● **Written exercise**
Give the lines of the material verbatim, from the first line to the line with "b = B(); b.text('Suprima", including both.

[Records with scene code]
-=-=-

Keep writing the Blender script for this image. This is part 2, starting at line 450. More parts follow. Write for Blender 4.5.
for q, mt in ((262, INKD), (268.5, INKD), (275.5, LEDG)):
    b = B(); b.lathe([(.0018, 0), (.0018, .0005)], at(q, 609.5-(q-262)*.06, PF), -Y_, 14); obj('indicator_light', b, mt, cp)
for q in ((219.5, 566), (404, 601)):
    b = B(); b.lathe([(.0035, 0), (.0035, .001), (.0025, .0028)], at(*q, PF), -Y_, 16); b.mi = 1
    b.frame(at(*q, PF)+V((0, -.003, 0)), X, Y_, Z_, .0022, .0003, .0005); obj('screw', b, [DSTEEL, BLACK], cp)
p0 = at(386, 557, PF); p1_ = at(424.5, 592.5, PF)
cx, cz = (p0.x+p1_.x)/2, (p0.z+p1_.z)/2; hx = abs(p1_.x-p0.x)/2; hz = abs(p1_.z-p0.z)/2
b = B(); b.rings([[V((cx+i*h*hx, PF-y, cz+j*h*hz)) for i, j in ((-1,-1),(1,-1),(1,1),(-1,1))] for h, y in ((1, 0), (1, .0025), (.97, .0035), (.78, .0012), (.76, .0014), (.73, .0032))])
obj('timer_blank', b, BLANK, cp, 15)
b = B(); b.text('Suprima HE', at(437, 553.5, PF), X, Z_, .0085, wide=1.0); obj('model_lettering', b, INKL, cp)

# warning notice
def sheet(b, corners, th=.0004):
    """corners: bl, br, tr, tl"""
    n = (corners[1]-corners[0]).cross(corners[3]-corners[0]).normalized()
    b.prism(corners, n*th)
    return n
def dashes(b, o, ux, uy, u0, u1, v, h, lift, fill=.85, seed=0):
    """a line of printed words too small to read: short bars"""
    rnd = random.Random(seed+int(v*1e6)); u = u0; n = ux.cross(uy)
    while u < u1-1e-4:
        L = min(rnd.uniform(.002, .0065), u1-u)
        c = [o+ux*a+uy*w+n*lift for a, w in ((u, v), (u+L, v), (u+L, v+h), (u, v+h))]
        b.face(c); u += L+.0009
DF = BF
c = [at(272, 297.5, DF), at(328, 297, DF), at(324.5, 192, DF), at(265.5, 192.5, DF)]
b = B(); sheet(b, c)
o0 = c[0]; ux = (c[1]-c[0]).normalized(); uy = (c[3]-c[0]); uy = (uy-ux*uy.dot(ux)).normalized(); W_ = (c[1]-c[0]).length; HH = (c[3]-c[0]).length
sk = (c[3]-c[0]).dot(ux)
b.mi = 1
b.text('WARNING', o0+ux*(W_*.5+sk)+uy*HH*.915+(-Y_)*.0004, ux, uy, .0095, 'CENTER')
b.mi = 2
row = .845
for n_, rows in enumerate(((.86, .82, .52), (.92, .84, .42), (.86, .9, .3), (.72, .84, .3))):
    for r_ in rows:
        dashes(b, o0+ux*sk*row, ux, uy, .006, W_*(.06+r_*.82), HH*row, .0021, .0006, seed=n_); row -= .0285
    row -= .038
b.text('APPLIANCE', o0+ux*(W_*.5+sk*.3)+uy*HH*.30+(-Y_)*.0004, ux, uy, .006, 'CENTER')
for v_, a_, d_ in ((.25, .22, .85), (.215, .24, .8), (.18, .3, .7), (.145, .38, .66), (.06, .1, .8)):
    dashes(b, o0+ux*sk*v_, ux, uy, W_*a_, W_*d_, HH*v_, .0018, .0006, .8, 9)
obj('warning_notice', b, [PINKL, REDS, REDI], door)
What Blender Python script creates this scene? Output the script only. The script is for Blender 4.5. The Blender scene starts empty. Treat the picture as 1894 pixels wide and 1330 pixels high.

-=-=-

● **Result of the exercise**
Keep writing the Blender script for this image. This is part 2, starting at line 450. More parts follow. Write for Blender 4.5.
for q, mt in ((262, INKD), (268.5, INKD), (275.5, LEDG)):
    b = B(); b.lathe([(.0018, 0), (.0018, .0005)], at(q, 609.5-(q-262)*.06, PF), -Y_, 14); obj('indicator_light', b, mt, cp)
for q in ((219.5, 566), (404, 601)):
    b = B(); b.lathe([(.0035, 0), (.0035, .001), (.0025, .0028)], at(*q, PF), -Y_, 16); b.mi = 1
    b.frame(at(*q, PF)+V((0, -.003, 0)), X, Y_, Z_, .0022, .0003, .0005); obj('screw', b, [DSTEEL, BLACK], cp)
p0 = at(386, 557, PF); p1_ = at(424.5, 592.5, PF)
cx, cz = (p0.x+p1_.x)/2, (p0.z+p1_.z)/2; hx = abs(p1_.x-p0.x)/2; hz = abs(p1_.z-p0.z)/2
b = B(); b.rings([[V((cx+i*h*hx, PF-y, cz+j*h*hz)) for i, j in ((-1,-1),(1,-1),(1,1),(-1,1))] for h, y in ((1, 0), (1, .0025), (.97, .0035), (.78, .0012), (.76, .0014), (.73, .0032))])
obj('timer_blank', b, BLANK, cp, 15)
b = B(); b.text('Suprima HE', at(437, 553.5, PF), X, Z_, .0085, wide=1.0); obj('model_lettering', b, INKL, cp)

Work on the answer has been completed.